* _What the task asks_:
Please copy every line of the records below that holds the word "Write".

■ ■ ■

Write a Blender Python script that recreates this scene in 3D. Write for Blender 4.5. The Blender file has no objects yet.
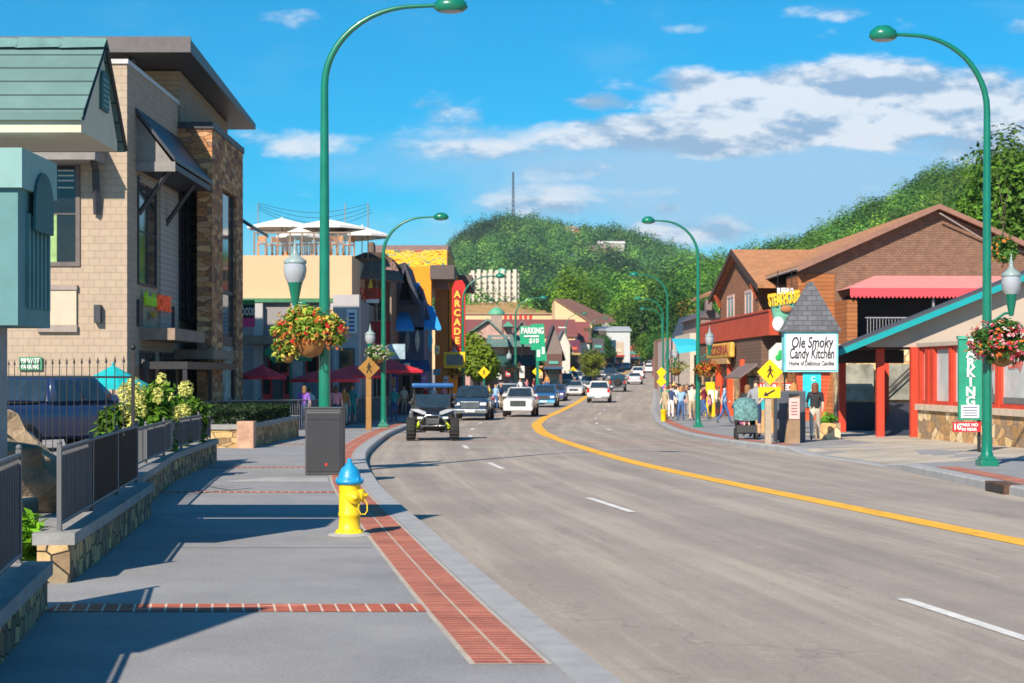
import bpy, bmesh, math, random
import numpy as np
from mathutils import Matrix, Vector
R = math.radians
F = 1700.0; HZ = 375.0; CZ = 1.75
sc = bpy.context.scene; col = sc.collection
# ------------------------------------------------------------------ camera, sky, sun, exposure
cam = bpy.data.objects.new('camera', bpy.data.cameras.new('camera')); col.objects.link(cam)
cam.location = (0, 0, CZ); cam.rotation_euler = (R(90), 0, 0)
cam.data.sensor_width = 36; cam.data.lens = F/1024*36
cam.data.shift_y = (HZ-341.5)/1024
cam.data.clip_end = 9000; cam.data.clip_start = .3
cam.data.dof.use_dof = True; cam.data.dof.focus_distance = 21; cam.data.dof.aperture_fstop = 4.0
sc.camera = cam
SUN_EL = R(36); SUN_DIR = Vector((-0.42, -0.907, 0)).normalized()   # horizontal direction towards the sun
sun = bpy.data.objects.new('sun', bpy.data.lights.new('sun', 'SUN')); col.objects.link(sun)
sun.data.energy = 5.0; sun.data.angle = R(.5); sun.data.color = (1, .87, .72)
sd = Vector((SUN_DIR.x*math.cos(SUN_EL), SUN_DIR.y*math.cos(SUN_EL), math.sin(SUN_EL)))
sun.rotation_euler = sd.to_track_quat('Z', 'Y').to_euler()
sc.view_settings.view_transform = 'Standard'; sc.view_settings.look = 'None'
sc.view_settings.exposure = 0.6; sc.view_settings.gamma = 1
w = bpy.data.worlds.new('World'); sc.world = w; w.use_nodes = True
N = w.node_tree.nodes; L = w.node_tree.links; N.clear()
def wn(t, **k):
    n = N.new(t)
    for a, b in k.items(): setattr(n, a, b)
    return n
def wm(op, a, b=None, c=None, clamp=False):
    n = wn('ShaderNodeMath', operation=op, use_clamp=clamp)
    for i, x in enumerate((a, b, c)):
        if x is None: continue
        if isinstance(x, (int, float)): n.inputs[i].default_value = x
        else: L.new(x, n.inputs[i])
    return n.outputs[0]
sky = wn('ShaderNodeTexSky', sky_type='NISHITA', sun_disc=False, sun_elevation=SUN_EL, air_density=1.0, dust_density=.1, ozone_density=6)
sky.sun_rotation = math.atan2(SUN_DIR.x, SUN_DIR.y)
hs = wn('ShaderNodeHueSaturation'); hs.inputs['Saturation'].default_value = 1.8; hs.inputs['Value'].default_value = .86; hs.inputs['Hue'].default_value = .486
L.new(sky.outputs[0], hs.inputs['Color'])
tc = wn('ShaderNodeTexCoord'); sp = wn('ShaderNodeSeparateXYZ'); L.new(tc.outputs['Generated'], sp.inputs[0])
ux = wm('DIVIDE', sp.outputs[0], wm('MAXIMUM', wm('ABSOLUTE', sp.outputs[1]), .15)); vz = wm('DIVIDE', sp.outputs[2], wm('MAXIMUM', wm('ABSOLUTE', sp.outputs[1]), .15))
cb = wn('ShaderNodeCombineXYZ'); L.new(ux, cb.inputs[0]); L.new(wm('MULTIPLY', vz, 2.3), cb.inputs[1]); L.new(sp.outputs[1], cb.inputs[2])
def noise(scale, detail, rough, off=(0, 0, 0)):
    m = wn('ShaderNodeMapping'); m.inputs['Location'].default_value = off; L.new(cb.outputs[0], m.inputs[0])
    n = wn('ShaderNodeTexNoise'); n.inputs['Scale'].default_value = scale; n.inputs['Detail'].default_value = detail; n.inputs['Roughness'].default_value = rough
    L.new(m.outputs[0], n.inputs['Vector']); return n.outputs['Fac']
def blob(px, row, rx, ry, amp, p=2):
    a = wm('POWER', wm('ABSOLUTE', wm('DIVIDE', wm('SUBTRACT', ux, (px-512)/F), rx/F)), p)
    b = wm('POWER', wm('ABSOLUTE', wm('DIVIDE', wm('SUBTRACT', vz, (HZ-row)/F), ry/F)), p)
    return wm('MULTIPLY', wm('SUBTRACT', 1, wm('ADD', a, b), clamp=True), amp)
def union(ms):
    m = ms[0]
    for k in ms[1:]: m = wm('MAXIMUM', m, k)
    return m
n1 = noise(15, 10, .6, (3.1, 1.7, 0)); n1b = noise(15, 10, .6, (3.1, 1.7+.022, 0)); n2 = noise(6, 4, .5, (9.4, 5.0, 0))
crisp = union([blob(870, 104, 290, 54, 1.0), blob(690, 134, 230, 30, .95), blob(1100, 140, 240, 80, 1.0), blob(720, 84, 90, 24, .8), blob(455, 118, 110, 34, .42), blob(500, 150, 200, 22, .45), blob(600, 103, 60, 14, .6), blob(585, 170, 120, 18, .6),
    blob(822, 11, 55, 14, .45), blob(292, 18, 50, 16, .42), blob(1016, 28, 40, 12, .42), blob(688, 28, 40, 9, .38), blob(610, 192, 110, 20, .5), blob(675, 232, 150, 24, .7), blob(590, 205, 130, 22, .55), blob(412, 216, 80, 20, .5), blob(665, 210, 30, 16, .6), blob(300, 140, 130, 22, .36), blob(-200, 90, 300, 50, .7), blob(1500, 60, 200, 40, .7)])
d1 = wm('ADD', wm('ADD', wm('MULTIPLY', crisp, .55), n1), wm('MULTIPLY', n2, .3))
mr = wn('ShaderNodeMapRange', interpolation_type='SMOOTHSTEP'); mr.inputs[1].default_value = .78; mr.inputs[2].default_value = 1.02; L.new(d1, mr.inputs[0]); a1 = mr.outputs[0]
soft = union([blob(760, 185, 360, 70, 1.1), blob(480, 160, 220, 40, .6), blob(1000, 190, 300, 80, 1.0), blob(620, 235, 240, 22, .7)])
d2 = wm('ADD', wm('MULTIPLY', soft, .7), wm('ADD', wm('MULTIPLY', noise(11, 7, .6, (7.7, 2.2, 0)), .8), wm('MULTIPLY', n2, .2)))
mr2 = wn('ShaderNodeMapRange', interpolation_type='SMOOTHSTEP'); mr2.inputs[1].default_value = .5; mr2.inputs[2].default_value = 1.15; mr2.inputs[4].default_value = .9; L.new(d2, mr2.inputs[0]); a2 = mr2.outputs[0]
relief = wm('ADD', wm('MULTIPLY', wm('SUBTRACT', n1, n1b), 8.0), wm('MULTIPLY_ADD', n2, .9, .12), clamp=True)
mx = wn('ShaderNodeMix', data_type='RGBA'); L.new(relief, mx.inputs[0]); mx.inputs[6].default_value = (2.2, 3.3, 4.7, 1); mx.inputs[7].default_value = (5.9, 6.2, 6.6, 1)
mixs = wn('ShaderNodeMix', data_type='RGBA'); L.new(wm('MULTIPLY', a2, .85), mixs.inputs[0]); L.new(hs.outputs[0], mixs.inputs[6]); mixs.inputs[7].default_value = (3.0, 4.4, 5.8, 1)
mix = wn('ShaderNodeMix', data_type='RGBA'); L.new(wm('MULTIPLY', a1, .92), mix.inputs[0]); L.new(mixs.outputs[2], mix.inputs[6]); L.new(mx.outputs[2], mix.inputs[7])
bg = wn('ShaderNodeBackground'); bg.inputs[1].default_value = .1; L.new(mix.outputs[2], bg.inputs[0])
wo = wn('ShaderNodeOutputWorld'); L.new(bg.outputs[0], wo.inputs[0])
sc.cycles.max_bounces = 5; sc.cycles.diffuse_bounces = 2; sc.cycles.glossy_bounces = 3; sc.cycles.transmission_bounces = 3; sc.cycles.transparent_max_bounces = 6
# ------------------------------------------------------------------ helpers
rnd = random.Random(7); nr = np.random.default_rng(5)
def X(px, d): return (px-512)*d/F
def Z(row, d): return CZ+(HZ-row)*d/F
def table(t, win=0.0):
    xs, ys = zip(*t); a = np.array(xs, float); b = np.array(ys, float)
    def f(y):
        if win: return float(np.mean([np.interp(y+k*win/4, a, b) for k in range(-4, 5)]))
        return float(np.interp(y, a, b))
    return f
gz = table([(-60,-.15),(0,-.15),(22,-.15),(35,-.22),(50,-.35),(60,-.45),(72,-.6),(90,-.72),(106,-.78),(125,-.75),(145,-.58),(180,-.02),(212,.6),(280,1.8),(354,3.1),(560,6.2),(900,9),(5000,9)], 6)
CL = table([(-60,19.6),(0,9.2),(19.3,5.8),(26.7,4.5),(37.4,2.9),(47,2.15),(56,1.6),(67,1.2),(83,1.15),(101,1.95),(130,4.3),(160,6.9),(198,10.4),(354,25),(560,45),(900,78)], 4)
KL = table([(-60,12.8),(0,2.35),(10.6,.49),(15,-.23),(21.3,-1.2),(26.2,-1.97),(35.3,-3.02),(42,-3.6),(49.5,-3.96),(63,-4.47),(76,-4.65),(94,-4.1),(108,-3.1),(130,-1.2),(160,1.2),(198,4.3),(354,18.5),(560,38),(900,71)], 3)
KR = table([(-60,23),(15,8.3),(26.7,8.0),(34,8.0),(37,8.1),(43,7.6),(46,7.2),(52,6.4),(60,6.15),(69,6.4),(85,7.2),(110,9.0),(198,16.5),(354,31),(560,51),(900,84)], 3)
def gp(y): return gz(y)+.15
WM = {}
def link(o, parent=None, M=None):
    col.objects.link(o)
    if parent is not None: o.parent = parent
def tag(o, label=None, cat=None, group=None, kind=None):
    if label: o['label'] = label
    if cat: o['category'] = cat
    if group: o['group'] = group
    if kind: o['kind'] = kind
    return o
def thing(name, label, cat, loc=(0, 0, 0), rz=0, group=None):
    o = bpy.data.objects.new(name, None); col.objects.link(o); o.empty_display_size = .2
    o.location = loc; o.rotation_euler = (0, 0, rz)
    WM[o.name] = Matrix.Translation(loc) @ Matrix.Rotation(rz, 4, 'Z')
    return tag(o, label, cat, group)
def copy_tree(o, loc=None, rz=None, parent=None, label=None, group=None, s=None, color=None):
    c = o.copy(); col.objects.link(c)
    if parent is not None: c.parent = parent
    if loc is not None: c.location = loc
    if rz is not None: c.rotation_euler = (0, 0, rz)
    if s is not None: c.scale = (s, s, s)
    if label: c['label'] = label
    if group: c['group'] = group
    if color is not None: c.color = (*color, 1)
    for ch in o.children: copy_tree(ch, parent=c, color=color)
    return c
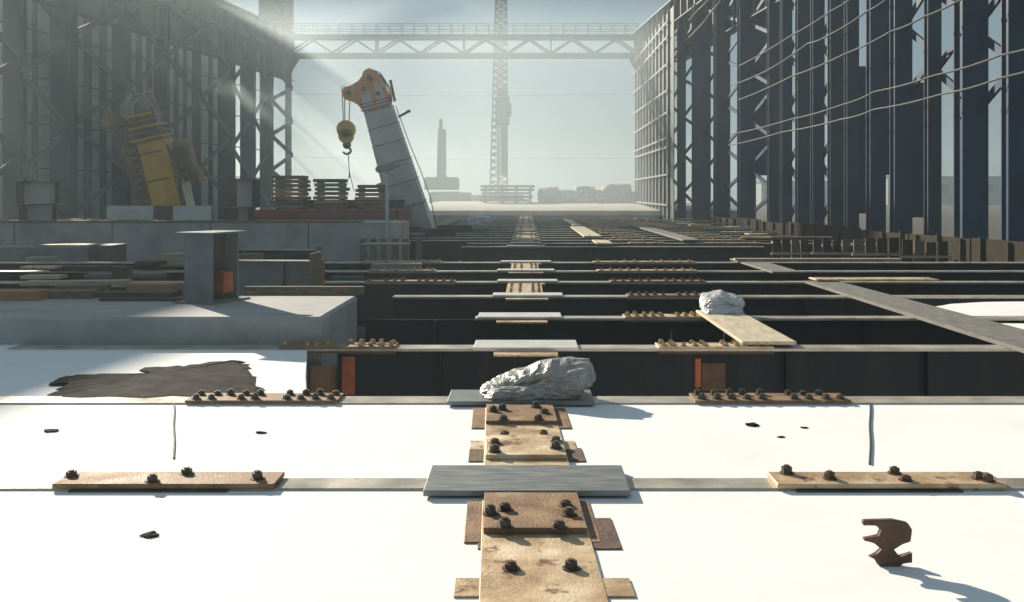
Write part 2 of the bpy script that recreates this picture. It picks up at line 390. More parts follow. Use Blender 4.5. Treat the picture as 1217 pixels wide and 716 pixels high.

■ ■ ■

* _Solution to this problem_:
Write a Blender Python script that recreates this scene in 3D. Write for Blender 4.5. The Blender file has no objects yet.
Write part 2 of the bpy script that recreates this picture. It picks up at line 390. More parts follow. Use Blender 4.5. Treat the picture as 1217 pixels wide and 716 pixels high.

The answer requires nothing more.